On 6/25/2015 7:09 PM, Stathis Papaioannou wrote:


On Friday, June 26, 2015, meekerdb <[email protected] <mailto:[email protected]>> wrote:

    On 6/25/2015 11:24 AM, Stathis Papaioannou wrote:

        ISTM there's an equivocation here between a continuation in 
consciousness and
        continuation in body.  If we say "the person" is just a continuum of 
conscious
        thoughts, then they are both continuations of the original.  If we take 
into
        account the physical instantiation then we can say which is the original
        (assuming he's not destroyed and reconstructed in the duplication 
process) even
        though they are both continuations, by different means, of the original.


    Surely continuation in consciousness is what we mean when discussing 
personal
    identity. The atoms making up my body last year have mostly dispersed in the
    biosphere, but I don't consider that a great loss.

    That's a logic chopping answer.  Sure the atoms have dispersed, but the 
physical
    structural relations have persisted and these are not the same as conscious 
thoughts.


But the main reason we care about the physical structural relations persisting is that they ensure continuity of consciousness.

Only if consciousness supervenes on the physical brain.

If the physical structure was mostly preserved but the subject was unconscious or radically different in consciousness then we would say he had not survived,

Which is the case, depending on what you mean by "mostly preserved". It doesn't take very big changes in chemistry to produce radically different consciousness, e.g. none.

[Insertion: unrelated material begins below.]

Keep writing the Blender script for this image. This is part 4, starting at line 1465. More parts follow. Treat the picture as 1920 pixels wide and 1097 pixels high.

whereas if the physical structure were different, for example if the brain were replaced with a computer, but consciousness similar then we (or at least I) would say that the subject had survived.

We have no direct way to judge that, but I agree that if the behavior were sufficiently similar we would say the subject had survived. I think though that "sufficiently similar" would have to include some memory. I'm doubtful of idea that there is something besides memory, including unconscious memory, and body that can be said to instantiate the same person.